Vulnera Christi: The wound to the person

Go to dark Gethsemane,
ye that feel the tempter’s power;
Your Redeemer’s conflict see,
watch with Him one bitter hour,
Turn not from His griefs away;
learn of Jesus Christ to pray.
 
James Montgomery

We must not forget that Our Lord has been suffering throughout His life with us. Our demands on Him have pulled Him away from prayer; we have begged, pleaded and insisted on Him going out of His way to heal us; we have demanded that He explain Himself; and some of us have attacked Him, prepared to stone Him, and sought to kill Him. These has he borne with kindness, love, charity, and with passion too.

On the night of the Passover, knowing that His end is coming, He is frightenened. Is this a sin? No! This is the very heart of the greatest human courage - to feel the fear and do it anyway. He prays, begging His Father to try another method, but nonetheless accepting the inevitable in obedience to His Father. There can be no other way to accomplish the conquering of Death itself on behalf of all humanity.

Our Lord's humanity craves company in His hour of need and He finds His friends asleep, unable to stay awake with Him. In a few hours, they all abandon Him, the ones who love Him most. Even on the cross, the Lord sees them at a distance. He cannot escape the fact that He has been cut off from His friends and is in the hands of those who mock Him, deride Him, twist His words of love into worst of the filthiest hate, and make of His name a swear word.
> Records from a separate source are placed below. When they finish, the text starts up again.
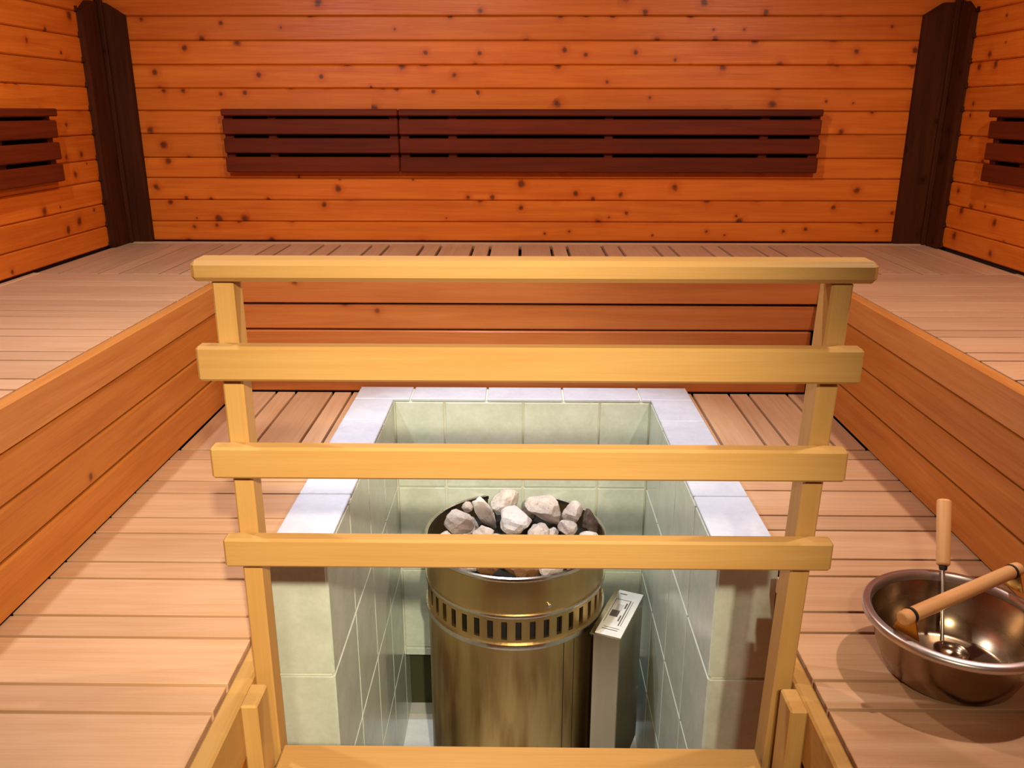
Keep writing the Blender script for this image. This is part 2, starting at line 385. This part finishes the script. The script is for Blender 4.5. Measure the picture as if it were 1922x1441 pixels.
for a, b in zip(xl[:-1], xl[1:]):
    y0 = 3.503
    if a < BL-.03: y0 = 3.545
    elif b > BR+.03: y0 = YR+.006
    g = 0.0075 if -1.3 < a < 1.35 else G
    plank('plank', e, a+g, b-g, y0, 4.395, HB-.042, HB, M['bench'], 'y', 0.0012)
plank('wall_strip', e, -2.08, 2.075, 4.405, 4.436, HB-.03, HB+.006, M['bench'], 'x', 0.004)
plank('nosing', e, BL+.001, BR-.001, YB, YB+.040, 0.396, HB, M['fascia_back'], 'x', 0.003)
for z0, z1 in ((0.281, 0.386), (0.143, 0.275), (0.004, 0.136)):
    plank('fascia_board', e, BL-.0085, BR+(-.010 if z0 < .2 else .0085), YB+.010, YB+.034, z0, z1, M['fascia_back'], 'x', 0.006)
for yy in (3.66, 3.98, 4.33): plank('joist', e, -2.05, 2.05, yy-.03, yy+.03, HB-.12, HB-.043, M['under'], 'x', 0)

# ------------------------------------------------------------------ lower platforms beside the pit
def platform(label, sgn, bench_edge, nose_in, nose_out, kerb, rows, strips, yb):
    e = empty('lower_platform', ((bench_edge+kerb)/2, 2.0, 0), label, 'platform', 'lower platforms either side of the stove')
    def px(a, b): return sorted((a, b))
    for a, b in rows:
        inner = nose_out+sgn*.007 if b < 1.81 else (kerb-sgn*.030 if b < 1.98 else kerb+sgn*.010)
        x0, x1 = px(bench_edge, inner)
        plank('plank', e, x0, x1, a+.0052, b-.0052, -.045, 0, M['bench'], 'x', 0.0012)
    for a, b in strips: plank('plank', e, *px(a+.0055, b-.0055), yb+.006, YB+.008, -.045, 0, M['bench'], 'y', 0.0012)
    x0, x1 = px(nose_in, nose_out)
    plank('nosing', e, x0, x1, 0.30, 1.700, -.13, 0.001, M['rail'], 'y', 0.005)
    xs0, xs1 = px(nose_in+sgn*.006, nose_out)
    for k in range(6): plank('fascia_board', e, xs0, xs1, 0.30, 1.700, -.14-.24*(k+1)+.005, -.14-.24*k, M['fascia'], 'y', 0.005)
    xk0, xk1 = px(kerb+sgn*.004, kerb+sgn*.030)
    plank('side_panel', e, xk0, xk1, 1.735, KYF-.002, FZ, -.05, M['fascia'], 'y', 0.004)
    plank('end_panel', e, *px(nose_out+sgn*.001, kerb+sgn*.04), 1.705, 1.730, FZ, -.05, M['fascia'], 'z', 0.003)
    bx0, bx1 = px(nose_in, nose_in-sgn*.036)
    plank('corner_block', e, bx0, bx1, 1.434, 1.508, -.62, 0.002, M['rail'], 'z', 0.004)
    for xx in (bench_edge-sgn*.06, (bench_edge+kerb)/2+sgn*.02, kerb+sgn*.10):
        plank('joist', e, *px(xx-.025, xx+.025), 0.32, YB-.05, -.12, -.046, M['under'], 'y', 0)
    return e
def rowlist(lines, period, lo):
    ls = list(lines)
    while ls[0] > lo: ls.insert(0, ls[1]-period)
    return list(zip(ls[:-1], ls[1:]))
rL = rowlist([1.415, 1.503, 1.672, 1.759, 1.929, 2.014, 2.177, 2.275, 2.445, 2.538, 2.717, 2.804], 0.2585, 0.45)
rR = rowlist([1.444, 1.537, 1.712, 1.799, 1.966, 2.055, 2.222, 2.316, 2.492, 2.577, 2.751, 2.838], 0.2590, 0.45)
platform('lower plank platform between the left bench and the tiled stove pit', -1, -1.248, -.590, -.632, KL0, rL,
         [(-1.247, -1.077), (-1.077, -.992), (-.992, -.830), (-.830, -.748), (-.748, -.708)], 2.804)
platform('lower plank platform on the right carrying the steel bucket', 1, 1.236, .570, .606, KR1, rR,
         [(.689, .719), (.719, .877), (.877, .960), (.960, 1.127), (1.127, 1.232)], 2.838)

# ------------------------------------------------------------------ tiled stove surround
sr = empty('stove_surround', (-.01, 2.75, FZ), 'pale green tiled U-shaped kerb walling in the stove pit', 'tiled kerb')
T = 0.012; J = 0.004
plank('grout_core', sr, KL0+.002, KL1-T+.003, KYF+T-.003, KYB, FZ, KT-T+.003, M['grout'], 'y', 0)
plank('grout_core', sr, KR0+T-.003, KR1-.002, KYF+T-.003, KYB, FZ, KT-T+.003, M['grout'], 'y', 0)
plank('grout_core', sr, KL1-T+.003, KR0+T-.003, KYI+T-.003, KYB, -1.215, KT-T+.003, M['grout'], 'x', 0)
plank('cavity_back', sr, KL1-T+.003, KR0+T-.003, KYB-.006, KYB+.01, FZ, -1.216, M['dim'], 'x', 0)
def tile(x0, x1, y0, y1, z0, z1, mt='tile', nm='tile'): plank(nm, sr, x0, x1, y0, y1, z0, z1, M[mt], 'x', 0.0025)
zj = [KT-T-.002, -.37, -.77, -1.17, FZ]
yj = [KYF+.001, 2.35, 2.67, 2.99, KYI]
for za, zb in zip(zj[1:], zj[:-1]):
    for ya, yb_ in zip(yj[:-1], yj[1:]):
        tile(KL1-T, KL1, ya+J, yb_-J, za+J, zb-J)
        tile(KR0, KR0+T, ya+J, yb_-J, za+J, zb-J)
    tile(KL0+J, KL1-J, KYF, KYF+T, za+J, zb-J)
    tile(KR0+J, KR1-J, KYF, KYF+T, za+J, zb-J)
for xw in (KL1-T, KR0): tile(xw, xw+T, KYI+J, KYB-.008, FZ+J, -1.22)
xj = [KL1+.001, -.335, -.008, .308, KR0-.001]
for za, zb in zip([-.37, -.77, -1.17, -1.215], zj):
    for xa, xb in zip(xj[:-1], xj[1:]): tile(xa+J, xb-J, KYI, KYI+T, za+J*.7, zb-J*.7)
for a, b in zip([KYF, 2.385, 2.712, 3.042], [2.385, 2.712, 3.042, KYI]):
    tile(KL0, KL1, a+J*(a > KYF), b-J, KT-T, KT, 'cap', 'cap_tile'); tile(KR0, KR1, a+J*(a > KYF), b-J, KT-T, KT, 'cap', 'cap_tile')
xk = [KL0, -.475, -.161, .157, .476, KR1]
for a, b in zip(xk[:-1], xk[1:]): tile(a+J*(a > KL0), b-J*(b < KR1), KYI, KYB, KT-T, KT, 'cap', 'cap_tile')

# ------------------------------------------------------------------ stove
SX, SY = -.038, 2.975
st = empty('sauna_stove', (SX, SY, FZ), 'round stainless steel sauna stove with a slotted band, heat-stained body', 'stove')
def Z(z): return z-FZ
def spart(name, prof, mat, parent=None, seg=72, closed=False):
    vs, fs = lathe([(r, Z(z)) for r, z in prof], seg, closed)
    return mesh_obj(name, vs, fs, mat, parent or st, (SX, SY, FZ), True)
def sharp(o, deg=40):
    me = o.data
    bm = bmesh.new(); bm.from_mesh(me)
    for ed in bm.edges:
        if len(ed.link_faces) == 2 and ed.calc_face_angle(0) > math.radians(deg): ed.smooth = False
    bm.to_mesh(me); bm.free()
body = sharp(spart('body', [(.30, FZ+.03), (.346, FZ+.03), (.346, -.700), (.30, -.700)], M['steel'])) 
sharp(spart('lower_ring', [(.340, -.702), (.356, -.702), (.358, -.690), (.356, -.682), (.340, -.682)], M['rimsteel'], None, 96, True))
sharp(spart('upper_ring', [(.336, -.572), (.354, -.572), (.356, -.566), (.354, -.560), (.336, -.560)], M['rimsteel'], None, 96, True))
spart('foot_ring', [(.28, FZ), (.30, FZ), (.30, FZ+.03), (.28, FZ+.03)], M['black'])
spart('inner_drum', [(.315, -.72), (.315, -.52)], M['black'])
sharp(spart('drum', [(.349, -.570), (.349, -.420), (.344, -.420), (.344, -.570)], M['steel'], None, 96))
sharp(spart('rim', [(.343, -.424), (.354, -.424), (.358, -.417), (.356, -.409), (.349, -.406), (.343, -.410)], M['rimsteel'], None, 96, True))
spart('stone_tray', [(.001, -.500), (.343, -.500)], M['black'])
# slotted band: every strip between two slots is cut from one ring
NS = 42; vs, fs = [], []
def quadbox(a0, a1, z0, z1, r0, r1, n):
    b0 = len(vs)
    for i in range(n+1):
        a = a0+(a1-a0)*i/n
        for r, z in ((r0, z0), (r1, z0), (r1, z1), (r0, z1)): vs.append((r*math.cos(a), r*math.sin(a), Z(z)))
    for i in range(n):
        p = b0+4*i
        for k in range(4): fs.append((p+k, p+(k+1) % 4, p+4+(k+1) % 4, p+4+k))
    fs.append((b0, b0+1, b0+2, b0+3)); q = b0+4*n; fs.append((q, q+1, q+2, q+3))
stp = 2*math.pi/NS
for k in range(NS): quadbox(k*stp, k*stp+stp*.58, -.664, -.590, .334, .348, 2)
quadbox(0, 2*math.pi, -.682, -.664, .334, .348, 96); quadbox(0, 2*math.pi, -.590, -.572, .334, .348, 96)
mesh_obj('slotted_band', vs, fs, M['steel'], st, (SX, SY, FZ))
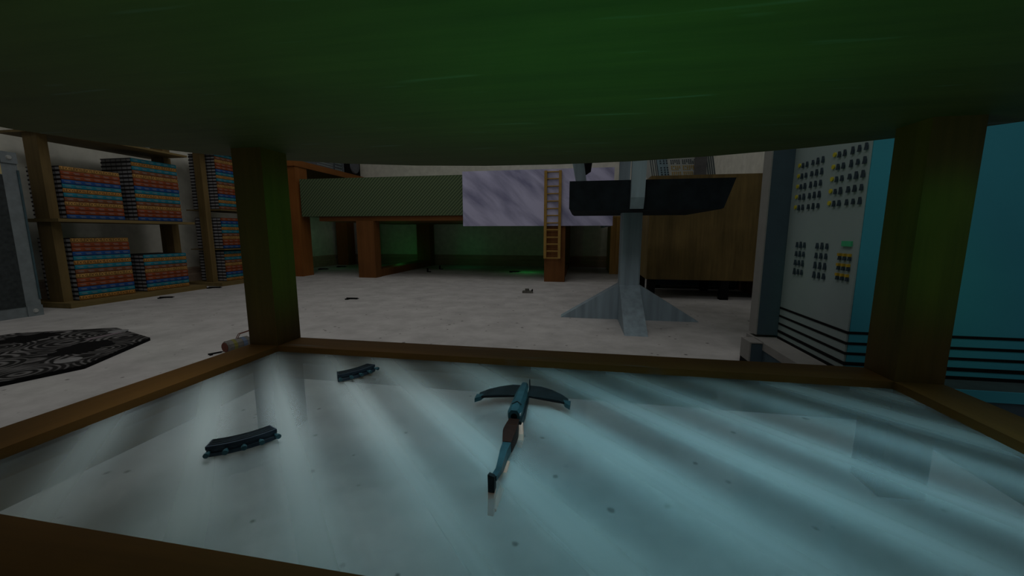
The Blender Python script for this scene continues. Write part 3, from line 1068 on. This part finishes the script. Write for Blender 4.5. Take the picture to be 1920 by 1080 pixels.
# ------------------------------------------------------------------ computer tower on the right
tw = thing('computer_tower', 'tall computer cabinet with grey switch panel and blue side at right', 'computer', (2.1, 2.8, 0))
gx, yn, yf, zb, ztop = 1.503, 2.417, 3.171, .204, 2.6
part('side_cover', BM().box(gx + .004, 2.76, yn, yf + .13, zb, ztop), M_blue, tw, label='teal blue side cover')
pan = part('switch_panel', BM().box(gx - .006, gx + .004, yn + .004, yf, zb + .01, ztop), M_panel, tw, label='grey panel with rows of switches')
frame = part('bezel', BM().box(1.352, gx + .004, yf + .004, yf + .12, .225, ztop), M_navy, tw)
sub('bezel_face', BM().box(1.342, 1.352, yf, yf + .12, .225, ztop), M_frame, frame, label='warm grey bezel face')
pli = part('plinth', BM().box(1.335, 2.78, 2.262, 3.30, .058, .150), M_navy, tw)
sub('plinth_top', BM().box(1.330, 2.78, 2.420, 3.30, .148, .204).box(1.330, 1.50, 2.256, 2.420, .148, .204), M_frame, pli, label='warm grey plinth top')
sub('plinth_ledge', BM().box(1.50, 2.78, 2.262, 2.420, .148, .204), flat('dark_teal_ledge', (0.04, 0.07, 0.075), .8), pli)
sub('plinth_side', BM().box(1.50, 2.78, 2.254, 2.262, .146, .204), M_blue, pli)
ft = part('foot', BM().box(1.252, 1.335, 3.012, 3.16, .058, .196), M_navy, tw)
sub('foot_cap', BM().box(1.242, 1.252, 3.008, 3.165, .058, .204).box(1.252, 1.335, 3.008, 3.165, .196, .204), M_frame, ft)
ft = part('foot', BM().box(1.252, 1.335, 2.27, 2.42, .058, .196), M_navy, tw)
sub('foot_cap', BM().box(1.242, 1.252, 2.266, 2.425, .058, .204).box(1.252, 1.335, 2.266, 2.425, .196, .204), M_frame, ft)
for x, y in ((1.242, 3.02), (2.6, 3.02), (1.242, 2.28), (2.6, 2.28)):
    part('caster', BM().box(x, x + .14, y, y + .14, 0, .058), M_black, tw)
for z in (.213, .262, .321, .380, .442):
    h = .010 if z < .3 else .0075
    part('vent_slot', BM().box(gx - .0085, gx - .004, yn - .003, yf, z - h, z + h).box(gx - .004, 2.76, yn - .003, yn, z - h, z + h), M_black, tw)


def wedge(y, z, hgt, wd, m, name):
    b_ = BM()
    b_.prism([(y + wd / 2, z - hgt / 2), (y - wd / 2, z - hgt / 2), (y - wd * .45, z), (y - wd * .1, z + hgt / 2), (y + wd * .25, z + hgt / 2), (y + wd * .3, z)], 'X', gx - .016, gx - .005)
    sub(name, b_, m, pan)


rr = random.Random(4)
for blk, (ya, yb) in enumerate(((3.095, 2.825), (2.712, 2.445))):
    for r_ in range(5):
        z = 1.462 - r_ * .0715
        ys = [ya - (ya - yb) * f for f in (0, .17, .35, .60, .80, 1.0)]
        for i, y in enumerate(ys):
            if i == 0:
                sub('indicator_lamp', BM().cyl((gx - .014, y, z + .006), (gx - .004, y, z + .006), .0135, 10), M_yel, pan)
            else:
                wedge(y, z, rr.uniform(.030, .042), rr.uniform(.020, .026), M_btn, 'switch')
for ys in ((3.02, 2.975, 2.93), (2.785, 2.735, 2.685)):
    for r_ in range(4):
        for y in ys:
            wedge(y, .920 - r_ * .062, rr.uniform(.034, .044), rr.uniform(.020, .026), M_btn, 'switch')
for r_ in range(3):
    for y in (2.555, 2.513, 2.470):
        z = .866 - r_ * .058
        wedge(y, z - .006, .030, .022, M_btn, 'switch')
        sub('orange_cap', BM().box(gx - .020, gx - .005, y - .008, y + .010, z + .002, z + .018), M_org, pan)
sub('green_display', BM().box(gx - .016, gx - .005, 2.465, 2.545, .925, .955), M_grn, pan)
"Thy rebuke hath broken my heart; I am full of heaviness : I looked for some to have pity on me, but there was no man, neither found I any to comfort me." (Psalm lxix.20)

This is Our Lord's first wound. The way to justify an act of atrocity to another human being is to deny that he is a human being. In being stripped of his clothes, He is stripped of the dignity and worth that men would give his fellows. He is stripped of His personhood, His appearance of humanity. He is now a piece of meat to be beaten and pierced and stabbed before those who cannot see what He has been trying to do.

Our Lord's first wound, however, shows us how to turn things round and make that repentance. Every single human being on this planet, no matter what evil they have committed, no matter how wickedly they think, no matter how good they are, no matter how they irritate us, no matter how young or old, no matter how demanding or insistent or strident or foolish or challenging - all, ALL, possess the image of God. All are human. All have a worth given to them by God and this cannot - can not - be taken away from them. We can choose to ignore it, but we do so at a loss to ourselves; we do so at a separation of ourselves from God and from each other. We can look at Our Lord's agony as his personhood is wounded by us and for us, and we can see ourselves as we separate ourselves in the same way from the love of God.

Let us always seek to love one another, particularly those who are difficult to love. Then, and only then, can we make good use of the freedom and dignity bought with the price of Our Lord's freedom and dignity.